Green-Beckham, who the Eagles added during training camp via a trade with the Titans, has been brought along slowly since his arrival to Philadelphia. In each week, his playing time has increased.

Now, the Eagles just need his production to catch up.

“[We are] moving him a little bit more around in formations, but still trying to keep it to one position for him,” head coach Doug Pederson said. “Utilizing his strength; I think he's a tremendous slant runner. I think he can run those deeper in-routes, things like that, and utilize his height and strength in the red zone a little bit more. That's him and that's the type of player that he is. Can he be an every-down starter? I think he could eventually probably get there.”

Green-Beckham, who also had a 38-yard reception nullified by a questionable illegal block in the back in Washington, has all the qualities that could make him a special receiver. At 6-5, 237, he has size and strength to go along with his 4.49 speed.

There’s a reason the Titans took him in the second round last year. But there’s also a reason Tennessee was willing to give him up a year later for reserve tackle Dennis Kelly.

There had been knocks on Green-Beckham’s work ethic and consistency. But through a couple months in Philadelphia, those things don’t seem to be problems. In fact, Green-Beckham claims he’s been putting in extra work and asking plenty of questions in an attempt to catch up.

So when can we expect to see DGB targeted 8 to 10 times per game?

“Hopefully that day comes soon,” Green-Beckham said. “But right now, I feel like each and every day we're getting better and better. We just have to continue to do the right things, starting at practice. And then when it comes to the game, everything comes easy.”

Offensive coordinator Frank Reich said there are no more limitations with Green-Beckham because of the receiver’s late arrival, but Pederson made it seem like the team is still bringing him along slowly.

Pederson on Friday said he would love to have an entire offseason with DGB, but that’s a luxury he doesn’t have right now and won’t have until next spring and summer.

For now, Green-Beckham could offer the Eagles an alternative to a group of receivers that has been a clear disappointment over the last couple of seasons.

DGB played 81 percent of the Eagles’ offensive snaps on Sunday against Washington and he thinks that high number is a trend that will continue.

“I feel like every time I'm running a route, I'm always giving my all, giving my 100 percent,” Green-Beckham said. “Quarterbacks see that, coaches see that, players see that.

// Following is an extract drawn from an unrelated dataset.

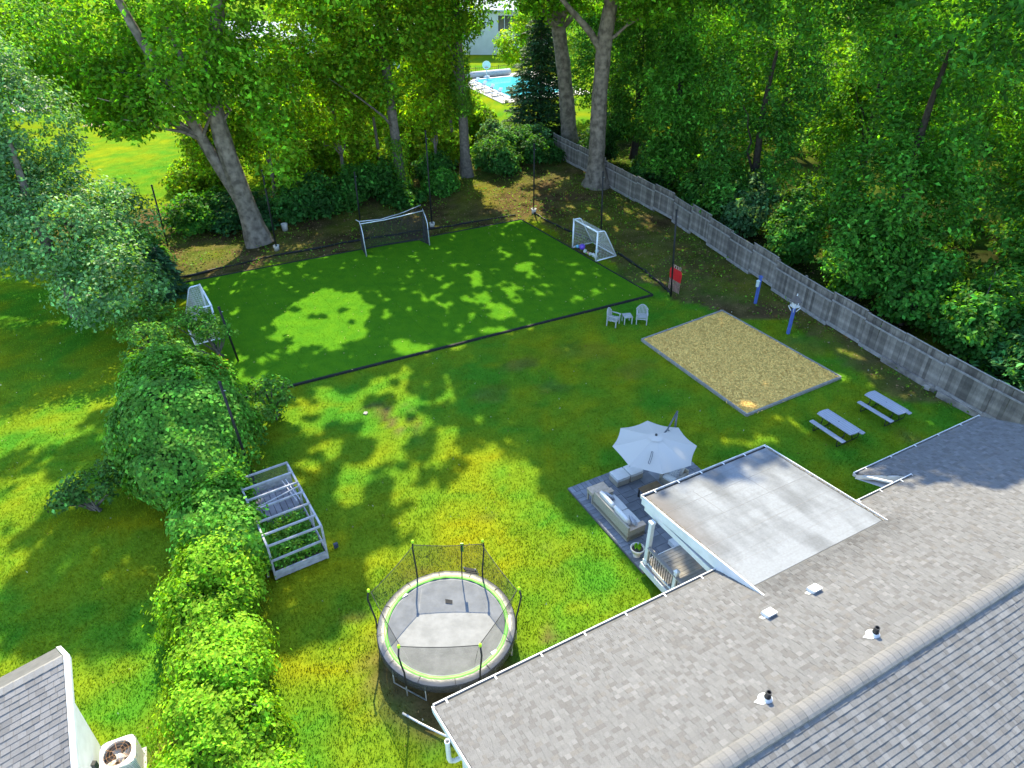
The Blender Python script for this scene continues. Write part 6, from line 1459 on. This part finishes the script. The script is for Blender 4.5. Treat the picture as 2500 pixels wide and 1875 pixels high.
# loungers along the pool side
for k in range(4):
    q_ = Vector(pq(2 + k * 2.4, -1.0, .03)); lg = thing("pool_lounger", ["blue-white lounger nearest the yard beside the far pool", "second blue-white lounger beside the far pool", "third blue-white lounger beside the far pool", "furthest blue-white lounger beside the far pool"][k], "lounger", tuple(q_), PA - R(70), "loungers beside the far pool")
    mb = MB(); mb.box((0, 0, .35), (1.3, .6, .06)); part("seat", mb, mat("lounger_blue", (.30, .42, .55), (.5, .55, .6), rough=.7), lg)
    mb = MB(); mb.beam((.62, 0, .37), (1.05, 0, .85), .6, .05); part("backrest", mb, MATS["lounger_blue"], lg)
    for x in (-.55, .55):
        for y in (-.26, .26): mb = MB(); mb.box((x, y, .17), (.05, .05, .34)); part("leg", mb, white, lg)
# far houses
fs = mat("far_siding", (.56, .60, .56), (.50, .54, .50), rough=.7, scale=1)
glass = mat("far_glass", (.05, .05, .045), (.10, .085, .06), rough=.12, scale=.8, spec=.6)
fr = mat("far_roof", (.40, .42, .45), (.34, .36, .39), rough=.85, scale=1)
def farhouse(name, label, x0, x1, y, dep, zt, wins, slope=1.4):
    h = thing(name, label, "house", ((x0 + x1) / 2, y, 0)); w = (x1 - x0) / 2
    mb = MB(); mb.box((0, dep / 2, zt / 2), (2 * w, dep, zt)); wl = part("wall", mb, fs, h)
    for k in range(int(zt / .28)):
        mb = MB(); mb.box((0, -.012, .14 + k * .28), (2 * w + .02, .02, .25)); part("clapboard", mb, fs, wl)
    mb = MB(); mb.add([(-w - .6, -.7, zt), (w + .6, -.7, zt), (w + .6, dep / 2, zt + slope), (-w - .6, dep / 2, zt + slope), (-w - .6, dep + .7, zt), (w + .6, dep + .7, zt)], [(0, 1, 2, 3), (3, 2, 5, 4), (0, 3, 4), (1, 5, 2)]); rf = part("roof", mb, fr, h)
    mb = MB(); mb.box((0, -.72, zt - .08), (2 * w + 1.2, .06, .22)); part("fascia", mb, white, rf)
    for (a, b_, c, d, n) in wins:
        mb = MB()
        for p_, q_ in (((a, c), (b_, c)), ((a, d), (b_, d))): mb.beam((p_[0] - .06, -.06, p_[1]), (q_[0] + .06, -.06, q_[1]), .08, .12)
        for k in range(n + 1): xx = a + (b_ - a) * k / n; mb.beam((xx, -.06, c), (xx, -.06, d), .08, .12, up=(0, 1, 0))
        wd = part("window", mb, white, h)
        for k in range(n):
            x_ = a + (b_ - a) * (k + .5) / n; mb = MB(); mb.box((x_, -.04, (c + d) / 2), ((b_ - a) / n - .1, .02, d - c - .1)); part("pane", mb, glass, wd)
    return h
farhouse("far_house", "pale sided house with a four pane window behind the pool", -12.5, 6, 126, 9, 6.6, [(1.0, 5.2, 3.4, 5.8, 4), (-4.6, -2.2, 3.6, 5.6, 2)])
farhouse("far_house", "pale house wall glimpsed between the leaves left of the pool house", -19.5, -13.6, 112, 8, 5.2, [(-.8, 1.4, 1.6, 3.4, 2)])
gar = farhouse("garage", "white garage glimpsed through the leaves at upper left", -40, -28.5, 104, 9, 5.6, [(3.4, 4.3, 2.6, 4.2, 1)])
mb = MB(); mb.box((2.2, -.05, 1.2), (2.6, .06, 2.4)); part("garage_door", mb, white, gar)
mb = MB(); mb.poly([(-40, 99.2, .03), (-27, 99.2, .03), (-27, 103.9, .03), (-40, 103.9, .03)], .02); struct("driveway", mb, mat("dark_asphalt", (.07, .07, .09), (.09, .09, .11), rough=.9, scale=3), label="dark asphalt apron in front of the far garage")
# far woodland closing the horizon behind the houses
FW = []
for i, (x, y, h) in enumerate(((-62, 104, 15), (-50, 128, 17), (-33, 134, 18), (-19, 146, 18), (-4, 150, 19), (12, 140, 18), (20, 112, 17), (30, 98, 16), (44, 90, 16), (58, 84, 15), (36, 124, 18), (52, 110, 18), (70, 100, 18), (68, 72, 15), (-58, 78, 13), (-70, 90, 15), (24, 88, 14), (36, 82, 14), (50, 76, 14), (60, 60, 13), (62, 48, 12))):
    FW += [(x, y, h * .62, 6.5, 5, h * .36, 3), (x + 3, y - 2, h * .35, 4.5, 4, h * .28, 2), (x - 4, y - 1, h * .25, 4.5, 4, h * .22, 2)]
o, _ = crown("far_woodland", None, FW, 3800, 22, 1.6, .72, (.05, .135, .014), LM, 600, mask=False, yel=.4)
o["kind"] = "stuff"; o["label"] = "far woods closing the view behind houses and trees"; o["category"] = "woods"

That's why I feel like my reps have increased — coaches see that. And every time I'm out there, I'm just thinking open grass.”

Through five games, Green-Beckham has 11 catches for 131 yards without a touchdown. Thanks to his strength, he also has 65 yards after the catch, which means he averages 5.9 YAC per reception, second on the team to only Darren Sproles.

DGB has clearly surpassed Josh Huff on the depth chart and has a chance to become a go-to receiver for Carson Wentz. With Wentz just getting started, the combination of the two of them could be a mainstay in Philadelphia if they can get on the same page.

And if Green-Beckham can finally live up to his potential.

“DGB is playing very well,” Reich said. “I think he looks fast; he looks strong. We see it every time he gets the ball in his hands, he's hard to tackle. He's a big man who can run fast. He's gaining more and more confidence.”